What happens when you train people AI on behaviour, not records

Every people analytics model trains on data. The question that matters – and the one most implementations skip – is which layer.

Three layers

Geoffrey Moore named two of them in 2011, in a white paper for AIIM. The third followed naturally.

System of Record (SoR) is the memory layer. Employee records, compensation history, tenure, role changes, performance ratings, exit types, compliance data. Where SAP, Workday, and most HRIS platforms live. Structured, auditable, and covering everything that was formally recorded.

System of Engagement (SoE) is the interaction layer. Where people actually work day to day – communicating, learning, completing tasks, recognising colleagues. The data here is behavioural, high-frequency, and reflects what is happening now rather than what was recorded last quarter.

System of Intelligence (SoI) is the interpretation layer. Models that read patterns across the other two, make predictions, and – ideally – trigger actions.

Most people analytics today trains on SoR data. Almost exclusively.

SoR data is useful. That is not the argument.

Structured HRIS data has real predictive power. Research on attrition prediction confirms that tenure, compensation trajectory, years without a promotion, and manager quality are genuine signals. Pay compression relative to market predicts attrition. Survival analysis on tenure data works. These are not trivial.

The question is not whether SoR data is sufficient. It is whether it captures everything relevant – and whether what it misses matters for the specific predictions you want to make.

SoR data knows when someone was promoted. It does not know when they stopped learning voluntarily. It knows when someone left. It does not know that their peer recognition dropped to zero three months before. It records the outcome. It misses the trajectory.

What behavioural data actually looks like

GFoundry was designed from the start to generate SoE data as a side effect of normal platform activity. Because people use it voluntarily every day – not just when HR requires it – the data it produces is structurally different from HRIS exports.

Specifically: whether someone logs in on a given day when there is no mandatory task waiting for them. Learning behaviour at the module level – time per unit, retry rates on assessments, abandonment points – not a binary “completed course X.” Peer recognition patterns – who recognises whom, how often, in which direction across the team. Task-by-task onboarding completion rather than a single flag. Pulse survey response rates over time, independent of what people actually answer. Points velocity. Streak patterns. Voluntary participation in challenges.

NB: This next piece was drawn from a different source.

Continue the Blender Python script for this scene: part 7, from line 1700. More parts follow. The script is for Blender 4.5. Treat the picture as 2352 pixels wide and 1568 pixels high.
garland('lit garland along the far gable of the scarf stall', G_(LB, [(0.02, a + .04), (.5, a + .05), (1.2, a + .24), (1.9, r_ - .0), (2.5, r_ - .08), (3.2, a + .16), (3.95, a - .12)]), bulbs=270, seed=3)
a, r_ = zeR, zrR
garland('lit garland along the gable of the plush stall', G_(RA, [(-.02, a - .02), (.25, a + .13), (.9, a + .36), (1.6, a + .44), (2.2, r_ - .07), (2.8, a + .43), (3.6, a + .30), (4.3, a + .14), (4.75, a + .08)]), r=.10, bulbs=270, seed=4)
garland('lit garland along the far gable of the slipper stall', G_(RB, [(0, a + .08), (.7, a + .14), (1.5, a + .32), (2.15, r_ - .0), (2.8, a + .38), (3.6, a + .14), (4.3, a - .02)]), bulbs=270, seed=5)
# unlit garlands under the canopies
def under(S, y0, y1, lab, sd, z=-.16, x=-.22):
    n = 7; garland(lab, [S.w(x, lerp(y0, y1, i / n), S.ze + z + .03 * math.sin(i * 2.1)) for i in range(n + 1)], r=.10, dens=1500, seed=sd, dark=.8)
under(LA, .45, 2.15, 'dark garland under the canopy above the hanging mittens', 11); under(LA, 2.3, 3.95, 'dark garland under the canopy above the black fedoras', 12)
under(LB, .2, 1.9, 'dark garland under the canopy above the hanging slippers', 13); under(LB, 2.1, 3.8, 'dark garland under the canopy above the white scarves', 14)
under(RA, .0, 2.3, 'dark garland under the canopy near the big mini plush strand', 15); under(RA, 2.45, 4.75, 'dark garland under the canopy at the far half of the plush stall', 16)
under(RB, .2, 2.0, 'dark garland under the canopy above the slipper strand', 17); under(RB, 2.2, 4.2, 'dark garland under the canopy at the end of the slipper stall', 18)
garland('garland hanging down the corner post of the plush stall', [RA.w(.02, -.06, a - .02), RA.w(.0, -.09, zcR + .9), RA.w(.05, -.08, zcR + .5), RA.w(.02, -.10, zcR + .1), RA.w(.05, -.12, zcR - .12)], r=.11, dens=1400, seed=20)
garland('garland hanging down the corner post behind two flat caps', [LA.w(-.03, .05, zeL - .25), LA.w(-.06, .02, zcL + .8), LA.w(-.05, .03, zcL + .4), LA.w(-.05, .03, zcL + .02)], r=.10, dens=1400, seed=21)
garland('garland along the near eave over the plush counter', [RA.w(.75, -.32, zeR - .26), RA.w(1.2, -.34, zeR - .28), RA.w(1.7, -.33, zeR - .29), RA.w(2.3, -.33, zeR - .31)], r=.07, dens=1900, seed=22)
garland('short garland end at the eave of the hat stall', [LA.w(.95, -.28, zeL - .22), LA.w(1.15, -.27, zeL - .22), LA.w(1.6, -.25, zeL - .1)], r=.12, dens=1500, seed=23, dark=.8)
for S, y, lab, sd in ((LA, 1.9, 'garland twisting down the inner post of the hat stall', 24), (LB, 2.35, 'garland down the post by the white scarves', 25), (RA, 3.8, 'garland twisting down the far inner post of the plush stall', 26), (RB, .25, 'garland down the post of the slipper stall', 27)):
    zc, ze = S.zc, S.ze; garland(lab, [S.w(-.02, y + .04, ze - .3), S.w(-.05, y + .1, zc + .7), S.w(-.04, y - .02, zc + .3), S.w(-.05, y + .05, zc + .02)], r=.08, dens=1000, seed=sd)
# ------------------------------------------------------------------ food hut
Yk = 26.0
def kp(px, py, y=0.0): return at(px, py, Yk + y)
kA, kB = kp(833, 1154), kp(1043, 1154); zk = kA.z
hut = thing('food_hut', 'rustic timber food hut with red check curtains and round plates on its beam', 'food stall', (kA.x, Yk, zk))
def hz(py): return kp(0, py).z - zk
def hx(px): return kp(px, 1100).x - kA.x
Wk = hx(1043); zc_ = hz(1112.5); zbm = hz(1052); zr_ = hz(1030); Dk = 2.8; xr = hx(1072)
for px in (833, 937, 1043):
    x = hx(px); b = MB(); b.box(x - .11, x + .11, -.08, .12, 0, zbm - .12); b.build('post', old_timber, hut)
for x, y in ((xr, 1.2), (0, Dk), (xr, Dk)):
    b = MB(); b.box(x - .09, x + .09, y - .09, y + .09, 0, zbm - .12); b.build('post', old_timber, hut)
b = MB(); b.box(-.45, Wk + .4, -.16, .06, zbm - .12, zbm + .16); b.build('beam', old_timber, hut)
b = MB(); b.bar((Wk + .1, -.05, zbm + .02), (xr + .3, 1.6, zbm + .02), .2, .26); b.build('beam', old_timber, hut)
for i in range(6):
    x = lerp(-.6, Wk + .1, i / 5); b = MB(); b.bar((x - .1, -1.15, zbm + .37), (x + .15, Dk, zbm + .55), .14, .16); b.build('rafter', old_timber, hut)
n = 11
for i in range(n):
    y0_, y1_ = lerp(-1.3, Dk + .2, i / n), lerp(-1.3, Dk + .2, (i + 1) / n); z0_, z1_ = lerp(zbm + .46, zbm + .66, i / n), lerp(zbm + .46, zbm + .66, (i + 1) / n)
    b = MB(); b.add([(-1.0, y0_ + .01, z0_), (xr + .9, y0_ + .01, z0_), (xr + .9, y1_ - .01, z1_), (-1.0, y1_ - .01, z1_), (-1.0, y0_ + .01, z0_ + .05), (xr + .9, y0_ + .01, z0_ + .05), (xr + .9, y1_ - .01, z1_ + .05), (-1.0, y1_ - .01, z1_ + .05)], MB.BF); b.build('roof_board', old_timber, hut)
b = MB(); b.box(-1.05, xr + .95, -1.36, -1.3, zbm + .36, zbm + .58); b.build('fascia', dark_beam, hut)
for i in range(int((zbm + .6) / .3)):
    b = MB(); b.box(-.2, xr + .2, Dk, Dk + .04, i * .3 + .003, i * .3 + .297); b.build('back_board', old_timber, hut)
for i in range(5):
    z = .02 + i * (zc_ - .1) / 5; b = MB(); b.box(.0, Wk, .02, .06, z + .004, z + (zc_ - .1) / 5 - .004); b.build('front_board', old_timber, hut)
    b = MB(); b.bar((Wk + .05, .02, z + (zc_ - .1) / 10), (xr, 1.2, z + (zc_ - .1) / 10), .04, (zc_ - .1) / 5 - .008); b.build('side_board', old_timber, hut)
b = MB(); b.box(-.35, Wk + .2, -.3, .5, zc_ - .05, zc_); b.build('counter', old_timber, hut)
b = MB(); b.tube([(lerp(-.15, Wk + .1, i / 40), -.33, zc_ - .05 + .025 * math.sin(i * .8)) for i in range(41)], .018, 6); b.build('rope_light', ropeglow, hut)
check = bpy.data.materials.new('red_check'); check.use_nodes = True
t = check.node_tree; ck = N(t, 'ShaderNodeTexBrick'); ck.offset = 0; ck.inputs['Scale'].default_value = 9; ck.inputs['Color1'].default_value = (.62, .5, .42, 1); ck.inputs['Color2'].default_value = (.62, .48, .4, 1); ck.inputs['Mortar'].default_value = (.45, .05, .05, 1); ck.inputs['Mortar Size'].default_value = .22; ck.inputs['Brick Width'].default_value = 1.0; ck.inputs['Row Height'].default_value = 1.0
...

None of this lives in payroll files or HRIS exports. It is generated only if the platform captures daily voluntary behaviour, and only if people actually engage voluntarily. Both conditions require deliberate product design. Neither is guaranteed.

The privacy question gets harder, not easier

Richer behavioural data raises the privacy stakes. Worth being explicit about how we approach it.

No personally identifiable information enters a training pipeline. No names, email addresses, employee IDs, or combinations that could allow re-identification. This is enforced at the data extraction stage, not as a policy statement added afterwards.

What does enter training: numbers, ranges, and aggregations. Not “37 years old” but “age range 35-40.” Not “company X” but “organisation with 500-1,000 employees in the technology sector.” Behavioural patterns as aggregated scores, never as individual event sequences traceable to a person.

Training data and inference data run on separate pipelines with no shared state. The model learns population-level patterns from anonymised historical data. When it responds to a query about a specific user, it applies learned patterns to new inputs – it does not retrieve anything it stored about that user.

We apply k-anonymity: any aggregation small enough to risk re-identification is discarded before entering training. For reference, Microsoft’s Viva Insights defaults to a minimum group size of 5 for similar privacy thresholds. Contributing organisational data to model improvement is an explicit opt-in decision, not a default.

The questions we have not answered yet

This is the honest part.

Does behavioural frequency data add real predictive lift on top of SoR data? For which outcomes? Under what conditions? We have hypotheses and early evidence in specific domains – particularly around engagement trajectories and learning effectiveness. We do not have a complete, validated answer.

How much does voluntary engagement data suffer from selection bias? The people who engage most with the platform generate the richest behavioural signal. The people we most want to model – those quietly disengaging – may generate the thinnest data. Gallup estimates that about 50% of the US workforce falls into this “quiet quitting” category. Modelling disengagement from engagement data is a real methodological problem.

Where does anonymisation introduce distortion? Generalising into ranges and cohorts preserves privacy but loses precision. At some point, the signal degrades enough to hurt model quality. We are mapping those thresholds, but we are not done.

Where this leaves us

The three-layer structure gives us a dataset that most pure SoR platforms do not have. Whether that richness translates into meaningfully better predictions – and for which specific outcomes – is what we are still learning.

We would rather say that honestly than claim we have solved it.